Impoverished Haiti is stabilizing but still risky

MIAMI, (Reuters) – How stable can a nation like Haiti  be, where U.N. soldiers still keep the peace, where a prime  minister was toppled by food riots 18 months ago and where a  president was overthrown by armed rebels five years ago?  

Former U.S. President Bill Clinton raised eyebrows at an  investor conference in Port-au-Prince last week by saying that  Haiti’s political risk was lower than it had ever been in his  lifetime.  

That period includes a popular uprising that ousted the  30-year Duvalier family dictatorship in 1986, a military coup  that sent President Jean-Bertrand Aristide packing in 1991 and  years of gang violence and political tumult.  

“It’s a slight exaggeration. If he had said lower than at  any time since 1986, the year Duvalier departed power, I might  be inclined to agree with him more,” said Jean-Germain Gros, a Haitian-born political analyst at the Univer-sity of Missouri.  

“But there is no question that things have stabilized  somewhat in the last two years,” he added.  

President Rene Preval’s government and the 9,000-strong U.N. peacekeeping force have calmed gang violence in the slums.  Kidnap-pings for ransom, rampant last year, have dropped  sharply.  

The legislature, once a forum of chaos and contention, passed a budget on time this year, a sign that Preval’s olive  branch to warring political factions is working.  

“This is the first time you see a relative willingness on  the part of the executive and legislative branch, with the  various parties represented there, to work together,” said Mark  Schneider, an analyst at International Crisis Group.  

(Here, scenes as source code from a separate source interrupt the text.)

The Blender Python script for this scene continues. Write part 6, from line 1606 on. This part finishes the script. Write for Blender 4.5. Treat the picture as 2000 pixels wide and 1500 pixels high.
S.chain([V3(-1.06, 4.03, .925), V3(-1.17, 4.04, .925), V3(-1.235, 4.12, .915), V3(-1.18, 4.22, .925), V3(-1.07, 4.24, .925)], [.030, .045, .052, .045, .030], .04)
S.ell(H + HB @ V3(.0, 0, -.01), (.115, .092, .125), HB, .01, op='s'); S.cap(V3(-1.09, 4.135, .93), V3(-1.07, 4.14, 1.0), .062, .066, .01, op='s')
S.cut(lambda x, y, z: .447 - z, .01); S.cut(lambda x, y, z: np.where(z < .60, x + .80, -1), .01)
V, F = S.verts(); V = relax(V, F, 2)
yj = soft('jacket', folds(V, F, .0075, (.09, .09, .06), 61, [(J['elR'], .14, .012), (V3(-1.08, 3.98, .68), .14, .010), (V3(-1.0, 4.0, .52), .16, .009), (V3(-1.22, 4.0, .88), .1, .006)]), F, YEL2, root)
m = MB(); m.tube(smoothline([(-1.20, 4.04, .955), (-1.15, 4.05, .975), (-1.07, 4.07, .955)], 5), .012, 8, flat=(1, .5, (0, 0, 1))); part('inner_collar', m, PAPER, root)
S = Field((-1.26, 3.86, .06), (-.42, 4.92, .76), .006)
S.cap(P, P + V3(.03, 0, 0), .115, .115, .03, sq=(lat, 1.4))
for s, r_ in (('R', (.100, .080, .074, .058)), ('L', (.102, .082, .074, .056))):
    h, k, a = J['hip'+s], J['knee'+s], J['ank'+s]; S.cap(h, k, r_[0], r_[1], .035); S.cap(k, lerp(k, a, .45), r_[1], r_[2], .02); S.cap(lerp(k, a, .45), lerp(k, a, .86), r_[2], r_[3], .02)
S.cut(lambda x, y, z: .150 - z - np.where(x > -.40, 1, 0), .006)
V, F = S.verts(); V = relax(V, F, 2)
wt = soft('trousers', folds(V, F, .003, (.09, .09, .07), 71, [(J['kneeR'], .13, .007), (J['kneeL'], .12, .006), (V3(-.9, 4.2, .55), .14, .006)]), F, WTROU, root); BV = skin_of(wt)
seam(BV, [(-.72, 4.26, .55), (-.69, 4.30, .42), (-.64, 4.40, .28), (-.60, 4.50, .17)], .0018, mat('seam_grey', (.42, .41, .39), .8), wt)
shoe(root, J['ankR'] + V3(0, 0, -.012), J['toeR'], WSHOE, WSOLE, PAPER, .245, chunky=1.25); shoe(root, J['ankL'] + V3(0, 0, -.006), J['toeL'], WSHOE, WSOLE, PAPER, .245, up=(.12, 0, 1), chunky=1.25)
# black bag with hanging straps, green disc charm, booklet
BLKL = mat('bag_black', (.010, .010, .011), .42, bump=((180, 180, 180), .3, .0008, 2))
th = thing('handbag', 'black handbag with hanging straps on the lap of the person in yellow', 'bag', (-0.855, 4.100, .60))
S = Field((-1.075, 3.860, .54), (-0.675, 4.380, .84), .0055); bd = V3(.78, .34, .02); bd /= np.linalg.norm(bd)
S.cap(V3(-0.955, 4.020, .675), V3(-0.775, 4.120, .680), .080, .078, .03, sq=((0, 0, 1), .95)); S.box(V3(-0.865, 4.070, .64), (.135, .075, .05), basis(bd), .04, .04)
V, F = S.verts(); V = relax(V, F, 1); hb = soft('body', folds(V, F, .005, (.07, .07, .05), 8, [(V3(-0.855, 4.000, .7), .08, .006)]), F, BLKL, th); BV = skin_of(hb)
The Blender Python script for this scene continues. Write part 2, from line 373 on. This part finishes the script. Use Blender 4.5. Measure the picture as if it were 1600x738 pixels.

 “WINDOW OF OPPORTUNITY”  

The charisma Clinton, appointed U.N. special envoy to Haiti  in May, lured several hundred potential investors to the  capital Port-au-Prince last week and many said they believed a  window of opportunity had opened to put money into a country  desperately in need of roads, power and foreign investment.  

About 70 percent of Haiti’s 9 million people live on less  than $2 a day. 

Clinton brought representatives of the Multilateral  Investment Guarantee Agency, the arm of the World Bank that  insures political risk in emerging economies. The agency has  never written a policy in Haiti but said its window is open.  

“We would be very happy and ready to look at very good, sound projects to underwrite,” said Noureddin Ennaboulssi, a  senior MIGA underwriter who visited Haiti last week.  

“My sense right now is that the country is moving in the  right direction,” he said. “The country is doing a lot to  provide a climate conducive to foreign direct investment.”  

Ennaboulssi said MIGA had had recent inquiries from firms  involved in agriculture, textiles, infrastructure and tourism.  

He declined to reveal MIGA’s risk rating on Haiti, a  proprietary formula used to determine insurance pricing. MIGA  writes insurance on currency, war and civil disturbance,  expropriation, breach of contract and other risk factors.  

But Belgian risk insurance agency ONDD has Haiti’s  medium-to-long term political risk for export transactions  rated a seven, the highest measure on its 7-point risk scale.  

The Belgian agency’s Haiti ratings across all measures of  war, expropriation and political risk are higher than poor  African nations like Guinea Bissau and Burkina Faso.  
 
BETTER POLICE, BUT WEAK COURTS  

The Haitian National Police force, which replaced the  dreaded army in the mid-1990s, is not nearly ready to provide  enough security to allow peacekeepers to withdraw, analysts  said. The force has grown to about 9,000 trained officers and  the government’s goal is 14,000 by 2011.  

And while the police force is stronger, potential investors  could be deterred by a weak judicial system whose ability to  enforce business contracts is in question, Gros said.  

“That’s the big black hole in Haitian governance. If there  is one area in which no one can claim progress it’s in the judiciary,” he said. “Prisons are overcrowded. There is still a  lack of judges and those that are on the bench are corrupt.”  

Investors will watch with interest a current debate on  whether to reinstate the army, which terrorized the country  before it was disbanded by Aristide in 1995. Many Haitians are  believed to oppose such a move.